Ela o ensinou a falar direito.
Ela sacrificou muito por ele.

•••

Aos seis, sete anos quando gostava de se esconder pela casa das pessoas com quem morava de favor, ele perdeu a inocência ao descobrir o que a madrinha e a filha pensavam realmente dele.
Aos treze, deixou de achar seu nome feio e se sentiu envergonhado por até então achá-lo.
Aos quinze, ele descobriu como é fácil morrer. E decidiu viver.
Aos dezoito descobriu como é fácil magoar alguém e que a culpa não vai embora.

Nunca pensou que passaria dos vinte e cinco.

Aos vinte e oito decidiu virar adulto, sem deixar de ser criança.
Passou então a cuidar da menina/adulta/mamãe, como ela cuidara dele e da vovó mulher.

Eu sou filho de Ida. Neto de Suzana. Eu sou um Corrêa.

Nós aguentamos bastante.
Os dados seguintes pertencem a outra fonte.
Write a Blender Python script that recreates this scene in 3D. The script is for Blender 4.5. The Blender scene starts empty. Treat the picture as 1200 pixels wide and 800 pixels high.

Erramos muito.
Somos apaixonados e furiosos.

Nós somos como aquele velho carro que derrapou na curva e ficou batido e enferrujado durante muito tempo.
Mas numa noite chuvosa, ligamos os faróis e atingimos a estrada e surpreendemos a todos.

Somos intrometidos, orgulhosos e bem-humorados.

E, por algum motivo, as pessoas gostam de nós.

Esse é só um pedaço da história da minha família.

Hoje é meu dia.
Comemorem comigo.
Amigos e Amigas.

Quem me Ama e quem me aguenta.

Há um sorriso azul nos meus olhos verdes.